Utilize CRM and make your own rules

Outlook does a good job of sorting your inbox into Focused emails, where your most important emails go, and Other emails, which catches the rest. If you want to go a step further, however, you can download Outlook’s SimplyFile add-in, which helps quickly organize and file all messages.

Marc Shaffer, principal at Searcy Financial Services Inc. in Overland Park, Kan., does not like relying on third-party apps, preferring to stick to the functions in Outlook and CRM software like Salesforce. Mr. Shaffer has rules he’s set up to cut through the 100 or so emails he gets in his inbox in a given day. Usually, about a third of them are emails he needs to get to.

“I like to have a pulse on my inbox,” he said.

(More: 11 habits of highly successful financial advisers)

Mr. Shaffer has 22 folders: Bills go into one folder, deals and discounts from clothing companies in another. His Kansas State University emails get filed away with alumni events and football tickets.

He tackles client emails during the day and opens his folders toward the end of the day, when he has time to peruse the newsletters.

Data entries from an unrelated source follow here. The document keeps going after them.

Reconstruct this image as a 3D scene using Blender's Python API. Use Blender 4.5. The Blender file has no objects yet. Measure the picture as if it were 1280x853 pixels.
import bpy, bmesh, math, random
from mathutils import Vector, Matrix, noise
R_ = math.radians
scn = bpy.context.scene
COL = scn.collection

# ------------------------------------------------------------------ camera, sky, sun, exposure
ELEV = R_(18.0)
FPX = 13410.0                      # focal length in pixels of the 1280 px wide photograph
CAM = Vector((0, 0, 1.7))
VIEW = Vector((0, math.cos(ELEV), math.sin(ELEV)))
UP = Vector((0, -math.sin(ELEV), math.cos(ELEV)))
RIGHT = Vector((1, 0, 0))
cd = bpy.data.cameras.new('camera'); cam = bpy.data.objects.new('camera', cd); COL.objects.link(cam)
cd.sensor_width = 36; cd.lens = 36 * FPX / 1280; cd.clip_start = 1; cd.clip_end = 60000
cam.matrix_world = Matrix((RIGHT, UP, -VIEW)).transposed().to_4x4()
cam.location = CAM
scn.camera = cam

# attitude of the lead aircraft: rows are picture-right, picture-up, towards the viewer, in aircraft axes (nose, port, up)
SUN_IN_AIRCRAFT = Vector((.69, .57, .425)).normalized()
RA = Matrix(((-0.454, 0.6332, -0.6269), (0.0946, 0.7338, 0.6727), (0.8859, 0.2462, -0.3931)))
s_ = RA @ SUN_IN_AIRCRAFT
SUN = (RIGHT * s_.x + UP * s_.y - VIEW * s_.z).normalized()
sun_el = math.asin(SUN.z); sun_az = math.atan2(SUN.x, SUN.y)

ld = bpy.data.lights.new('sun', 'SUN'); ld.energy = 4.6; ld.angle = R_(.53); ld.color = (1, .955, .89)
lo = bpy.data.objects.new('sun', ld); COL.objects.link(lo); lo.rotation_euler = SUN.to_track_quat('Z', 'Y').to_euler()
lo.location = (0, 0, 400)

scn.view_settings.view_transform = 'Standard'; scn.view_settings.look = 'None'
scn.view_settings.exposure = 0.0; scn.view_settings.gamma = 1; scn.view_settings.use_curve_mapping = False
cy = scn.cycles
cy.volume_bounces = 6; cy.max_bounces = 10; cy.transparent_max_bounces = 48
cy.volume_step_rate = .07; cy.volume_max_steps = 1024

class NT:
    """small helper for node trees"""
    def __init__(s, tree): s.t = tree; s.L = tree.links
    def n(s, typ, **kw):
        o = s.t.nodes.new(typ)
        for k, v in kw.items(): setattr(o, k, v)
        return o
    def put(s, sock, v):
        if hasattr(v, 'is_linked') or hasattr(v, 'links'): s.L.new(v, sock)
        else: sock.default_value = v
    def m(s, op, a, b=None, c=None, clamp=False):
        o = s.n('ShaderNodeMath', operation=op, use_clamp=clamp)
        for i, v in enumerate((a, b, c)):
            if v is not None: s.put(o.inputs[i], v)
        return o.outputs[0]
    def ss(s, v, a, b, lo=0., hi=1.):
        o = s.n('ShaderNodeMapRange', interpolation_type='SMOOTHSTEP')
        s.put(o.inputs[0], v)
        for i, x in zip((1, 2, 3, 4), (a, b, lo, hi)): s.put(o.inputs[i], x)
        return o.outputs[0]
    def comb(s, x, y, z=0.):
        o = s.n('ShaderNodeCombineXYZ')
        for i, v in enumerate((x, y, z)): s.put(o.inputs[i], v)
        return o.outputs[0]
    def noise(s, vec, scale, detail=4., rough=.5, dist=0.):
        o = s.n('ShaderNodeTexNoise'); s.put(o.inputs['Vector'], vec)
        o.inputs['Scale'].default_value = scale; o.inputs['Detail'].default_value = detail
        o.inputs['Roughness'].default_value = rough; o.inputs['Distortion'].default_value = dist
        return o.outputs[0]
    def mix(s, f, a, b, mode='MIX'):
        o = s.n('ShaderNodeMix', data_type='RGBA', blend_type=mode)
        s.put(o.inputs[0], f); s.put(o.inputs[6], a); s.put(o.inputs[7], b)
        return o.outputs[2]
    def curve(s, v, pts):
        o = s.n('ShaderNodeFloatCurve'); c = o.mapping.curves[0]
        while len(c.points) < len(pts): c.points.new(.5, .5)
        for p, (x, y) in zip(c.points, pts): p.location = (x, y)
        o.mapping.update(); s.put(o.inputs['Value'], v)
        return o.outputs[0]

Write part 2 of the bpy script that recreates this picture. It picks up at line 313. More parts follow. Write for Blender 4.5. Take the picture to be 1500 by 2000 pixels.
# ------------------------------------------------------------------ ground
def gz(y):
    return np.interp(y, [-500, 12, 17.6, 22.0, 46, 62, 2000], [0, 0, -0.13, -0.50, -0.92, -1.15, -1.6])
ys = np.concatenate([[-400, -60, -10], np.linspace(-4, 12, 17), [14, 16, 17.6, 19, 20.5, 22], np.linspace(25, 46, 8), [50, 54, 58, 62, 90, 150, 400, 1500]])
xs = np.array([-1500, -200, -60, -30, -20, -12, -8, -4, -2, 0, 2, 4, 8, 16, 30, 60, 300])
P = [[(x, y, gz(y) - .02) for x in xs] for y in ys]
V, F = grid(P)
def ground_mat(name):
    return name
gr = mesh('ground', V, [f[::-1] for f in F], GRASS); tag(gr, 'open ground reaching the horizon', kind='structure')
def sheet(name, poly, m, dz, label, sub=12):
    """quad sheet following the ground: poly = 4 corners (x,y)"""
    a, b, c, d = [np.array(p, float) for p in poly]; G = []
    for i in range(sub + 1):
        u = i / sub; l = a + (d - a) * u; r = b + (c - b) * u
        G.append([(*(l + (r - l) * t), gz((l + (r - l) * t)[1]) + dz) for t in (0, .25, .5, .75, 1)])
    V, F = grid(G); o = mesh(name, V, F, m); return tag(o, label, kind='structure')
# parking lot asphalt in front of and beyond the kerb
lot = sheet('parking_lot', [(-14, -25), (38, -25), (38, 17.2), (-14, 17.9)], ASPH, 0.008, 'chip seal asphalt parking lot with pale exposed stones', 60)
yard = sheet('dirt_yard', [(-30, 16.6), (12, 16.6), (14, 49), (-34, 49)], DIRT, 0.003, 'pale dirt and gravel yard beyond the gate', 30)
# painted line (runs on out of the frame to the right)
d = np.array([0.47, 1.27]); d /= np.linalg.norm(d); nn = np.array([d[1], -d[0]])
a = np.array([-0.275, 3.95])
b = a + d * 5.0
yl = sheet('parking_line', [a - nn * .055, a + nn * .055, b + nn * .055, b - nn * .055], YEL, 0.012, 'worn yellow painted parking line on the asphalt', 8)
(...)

Mr. Schaffer tries to achieve Inbox Zero. “It’s overwhelming, but these rules have allowed me to stay up on it, so that it doesn’t get out of hand,” he said.

Set up reminders

When Mr. Shaffer doesn’t have time to respond to an email but knows he’ll have to revisit it at a later date, he marks it with a “task,” or a date and time for the email to come back with notes on his next action in Salesforce. The tasks help him, so that he doesn’t have to subconsciously remember what to return to later.

“When you have 1,000 things to get done, you don’t really remember them, because of the 10 things you need to get done,” Mr. Shaffer said.

For another option, you can download Boomerang, a plug-in that works with Outlook, Gmail, MS Exchange and Hotmail. It allows users to schedule emails, get read receipts and send follow-up reminders.

Virtual assistants

There are also the apps of the future. Boomerang is now taking an AI-powered approach to email management and so are other apps, like Astro Mail. The intelligent email and calendar app offers an “Ask Astrobot” function that lets you talk to the app and give it commands.

You can ask the Astrobot to delete emails, unsubscribe from others and archive what you want. It can also set up reminders and suggest actions, like adding contacts to a VIP list. For fun, it can also roll the dice, flip a coin, decide what you should eat for lunch and read your fortune.

The app is available on iOS, Android, Slack and Amazon Alexa.